April 14, 2023
In this news article, we present how Japan and China take different stances on the Russian-Ukrainian Conflict. Moreover, we show worries of Thai people on opaque work of the Election Commission in the upcoming general election.

Japan - China

Fumio Kishida, Prime Minister of Japan & Xi Jinping, General Secretary of the Chinese Communist Party
Source: SKBNK / CC-by-4.0 / via Wikimedia Commons 

Kishida in Ukraine, Xi in Russia - Asian diplomacy in the Ukrainian War

The last weeks have been intense in the role that has been given to diplomacy and mediation around the war in Ukraine. Indeed, as China proposed to fill the role of mediator in the conflict, Xi Jinping went to Moscow to meet with President Putin. The day after, it came as a surprise that Kishida was in Kyiv to meet with President Zelensky. As this article released by The Diplomat reports, Asian countries are taking the lead in terms of diplomatic policies around Ukraine. 

Moreover, we can notice that the two Asian countries chose the two opposing sides involved in the Ukrainian war. On the one hand, Xi speaks with Putin about settling the conflict and bringing peace but did not provide any plan, focusing only on jointly blaming Washington for the war. On the other hand, Kishida went to Kyiv to reassert Japan’s support to Ukraine and to follow up on the 5.5$ Billion of aid sent to Ukraine that we tackled last month in this article. Nonetheless, as the Diplomat highlights, as a consequence of the US-Japan alliance, one can perceive the Kishida visit as part of the Great Power Struggle between China and the US. 

In fact, China proposed a plan in 12 points one year after the beginning of the war to show its willingness to aim at peace to end the conflict. Nevertheless, pro-Ukraine countries highlight the bias of the Chinese plan, which is deemed to favour Russia and subsequently rejected it. 
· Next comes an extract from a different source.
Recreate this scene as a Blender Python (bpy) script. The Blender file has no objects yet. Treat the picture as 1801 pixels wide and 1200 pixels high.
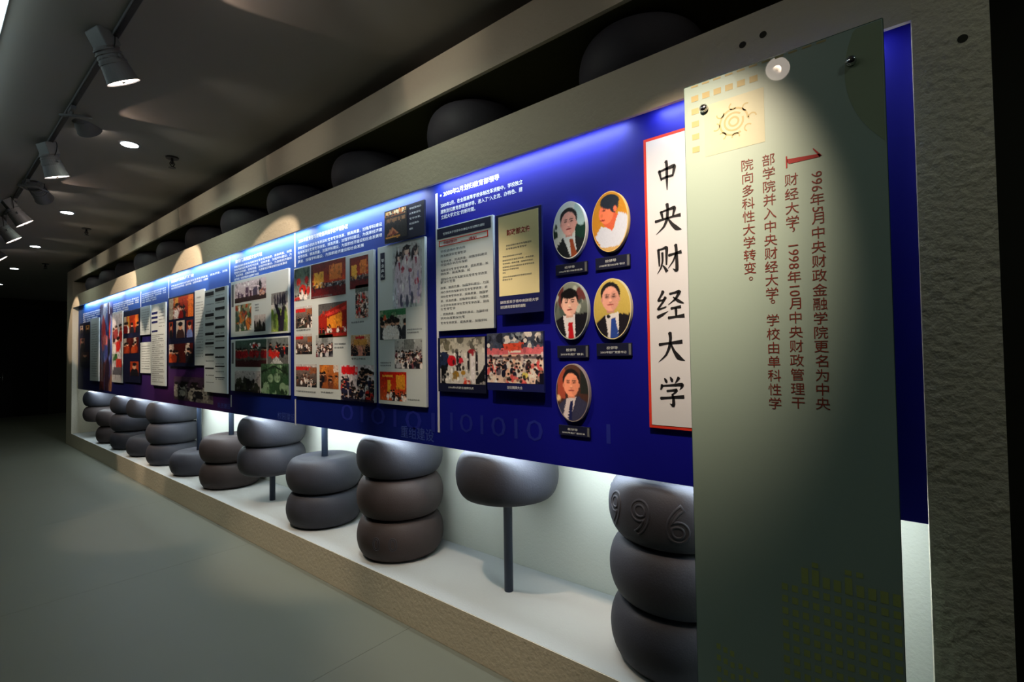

Thereby, as much as proxy wars were battlegrounds for ideological confrontations during the Cold War, the war in Ukraine opposes the two great powers that are the US and China and their allies in a logic of systematic confrontation.


Pita Limjaroenrat
Source: Prachatai / CC BY-NC-ND 2.0 / via Flickr

Upcoming Election Shrouded in Transparency Questions

Thai citizens are eagerly anticipating the upcoming election scheduled for May 14, 2023. They hope that a new leader will emerge who can successfully drive the country forward and revitalise the economy, which has remained stagnant since the 2014 coup d'etat under the leadership of former General Prime Minister Prayut Chan-o-cha.

In this election, several notable political parties have gained attention from different groups of people. Some consider the Pheu Thai Party, led by Paethongtarn Shinawatra, as a major and experienced party ready to address economic issues. Others are drawn to the Move Forward Party, a group of younger generation leaders led by Pita Limcharoenrat, for its promise to restructure decentralisation, which is a fundamental solution to political problems. The civil-military political party, Palang Pracharat, led by Prawit Wongsuwan, is also noteworthy and has its own supporters who benefited from the previous government.

Amidst the heated debates and intense campaigning from candidates and their supporters, one thing that should also be closely watched is the opaque work of the Election Commission. In 2019, the Election Commission of Thailand (ECT), selected by NCPO led by Prayut Chan-o-cha, used to provide real-time reporting of vote counting, but the official announcement of election results was abnormally delayed and came with numerous negative scandals. Instead of improving the counting and reporting system, the ECT announced this year that they would not provide real-time vote-counting updates claiming that to avoid inaccuracies learned from the last election. 

The announcement from ECT has caused concern among those closely following the election, who fear that dirty tricks may occur again. Thus, it is important to keep a close eye on the proceedings and scrutinise the work of the ECT to ensure a fair and transparent voting process.